Creating a legally binding, long-term contract for district employees may be difficult under provisions of the state's Taxpayers Bill of Rights said district Finance and Operations Director Dale Mellor.

TABOR only allows for contracts of three years or longer, if the money to fund salaries in those contracts is specifically set aside, such as in a separate bank account.

The Knowledge and Skills Based Pay system outlined in a policy negotiated by district staff and the School Board in 2001, for example, was not legally binding, Mellor said, because funds for the pay system were defined as "subject to annual appropriations." The School Board deemed the system unaffordable in 2004, spawning a lawsuit recently filed by the SSEA against the School Board. A trial date for the lawsuit has not been set.

The district has one employee with a long-term salary agreement.

"Usually, the only employee in the district to have a long-term contract is the superintendent," said Howell, who is in the first year of a four-year contract. A portion of the district's general fund is set aside in a bank account for her salary, Howell said.

So is the superintendent operating under an individual master agreement?

"That's a good question," Howell said. "The difference with my contract is that I don't have a set salary for future years, just for this year."

District employees negotiate their salaries on an annual basis, as well. An agreement was reached last month on this year's salaries, and the district's Collaborative Bargaining Team soon will begin negotiations for next year.

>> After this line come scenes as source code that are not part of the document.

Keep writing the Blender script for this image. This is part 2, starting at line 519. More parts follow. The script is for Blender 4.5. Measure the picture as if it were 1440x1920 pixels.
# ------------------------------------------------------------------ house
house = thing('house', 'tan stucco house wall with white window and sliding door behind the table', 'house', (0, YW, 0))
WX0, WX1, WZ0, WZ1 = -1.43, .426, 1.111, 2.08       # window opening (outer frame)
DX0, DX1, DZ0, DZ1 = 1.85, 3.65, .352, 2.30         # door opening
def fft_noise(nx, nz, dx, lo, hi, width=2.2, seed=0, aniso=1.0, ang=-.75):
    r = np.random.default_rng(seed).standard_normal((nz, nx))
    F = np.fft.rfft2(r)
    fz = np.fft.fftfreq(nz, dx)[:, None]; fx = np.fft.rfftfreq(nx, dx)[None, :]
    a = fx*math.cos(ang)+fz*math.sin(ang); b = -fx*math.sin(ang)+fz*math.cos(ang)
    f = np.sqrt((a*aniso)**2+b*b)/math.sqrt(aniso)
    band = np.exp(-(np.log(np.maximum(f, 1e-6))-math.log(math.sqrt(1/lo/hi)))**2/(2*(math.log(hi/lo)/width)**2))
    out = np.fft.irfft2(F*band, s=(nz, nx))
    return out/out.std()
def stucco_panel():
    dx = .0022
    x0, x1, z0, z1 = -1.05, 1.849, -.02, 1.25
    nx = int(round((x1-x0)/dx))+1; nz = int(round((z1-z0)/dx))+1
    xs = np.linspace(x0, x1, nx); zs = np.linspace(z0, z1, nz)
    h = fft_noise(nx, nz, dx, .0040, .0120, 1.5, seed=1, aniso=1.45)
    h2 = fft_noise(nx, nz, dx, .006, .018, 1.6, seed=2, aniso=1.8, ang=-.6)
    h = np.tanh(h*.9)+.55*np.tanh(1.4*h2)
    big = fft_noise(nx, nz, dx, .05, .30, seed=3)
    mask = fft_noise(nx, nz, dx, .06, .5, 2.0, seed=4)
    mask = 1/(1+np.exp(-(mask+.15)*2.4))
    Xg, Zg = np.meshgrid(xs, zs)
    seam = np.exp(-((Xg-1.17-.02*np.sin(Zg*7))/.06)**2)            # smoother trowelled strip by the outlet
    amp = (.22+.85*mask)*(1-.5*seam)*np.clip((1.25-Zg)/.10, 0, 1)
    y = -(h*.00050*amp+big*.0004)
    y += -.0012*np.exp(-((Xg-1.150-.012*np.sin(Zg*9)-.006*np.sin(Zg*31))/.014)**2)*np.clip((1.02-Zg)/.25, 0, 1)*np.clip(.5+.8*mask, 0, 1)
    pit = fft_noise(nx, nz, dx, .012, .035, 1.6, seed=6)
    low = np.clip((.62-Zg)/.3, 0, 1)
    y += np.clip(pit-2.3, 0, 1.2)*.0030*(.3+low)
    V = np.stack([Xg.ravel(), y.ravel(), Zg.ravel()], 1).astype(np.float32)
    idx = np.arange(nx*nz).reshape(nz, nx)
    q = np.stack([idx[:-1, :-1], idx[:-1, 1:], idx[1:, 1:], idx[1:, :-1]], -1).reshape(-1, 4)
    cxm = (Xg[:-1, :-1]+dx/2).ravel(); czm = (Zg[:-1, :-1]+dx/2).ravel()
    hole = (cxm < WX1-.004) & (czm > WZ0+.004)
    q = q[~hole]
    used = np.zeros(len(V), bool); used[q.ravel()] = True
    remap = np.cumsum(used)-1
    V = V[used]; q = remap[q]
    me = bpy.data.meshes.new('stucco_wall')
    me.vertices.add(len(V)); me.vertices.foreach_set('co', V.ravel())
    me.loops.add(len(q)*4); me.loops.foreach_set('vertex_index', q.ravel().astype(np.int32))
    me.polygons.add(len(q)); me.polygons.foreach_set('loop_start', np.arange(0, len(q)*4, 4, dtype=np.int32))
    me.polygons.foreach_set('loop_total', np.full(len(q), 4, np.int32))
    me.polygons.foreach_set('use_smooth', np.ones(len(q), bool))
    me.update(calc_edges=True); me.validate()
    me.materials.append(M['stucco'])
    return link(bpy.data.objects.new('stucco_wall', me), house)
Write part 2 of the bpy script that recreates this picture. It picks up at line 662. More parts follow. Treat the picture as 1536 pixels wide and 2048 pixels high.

Kindred said he understands that the district operates year-to-year fiscally, but he said salaries would not have to be included in a master agreement.

"What's wrong with negotiating salaries every year, but binding working conditions for three years or longer?" he said.

In coming months, questions such as that will be for the School Board to decide, not Howell.

"I can give my opinion, but whatever proposal comes forward, it will ultimately be the School Board's decision," Howell said.

Although Miller-Freutel said he does not feel comfortable talking about the positives or negatives of a master contract before further analysis of the facts and data involved, he confirmed that the board soon will address the issue in depth.

"We will look at it very quickly," he said. "But I can tell you one thing -- we're not going to make fast decisions anymore."

The next School Board meeting is Nov. 21.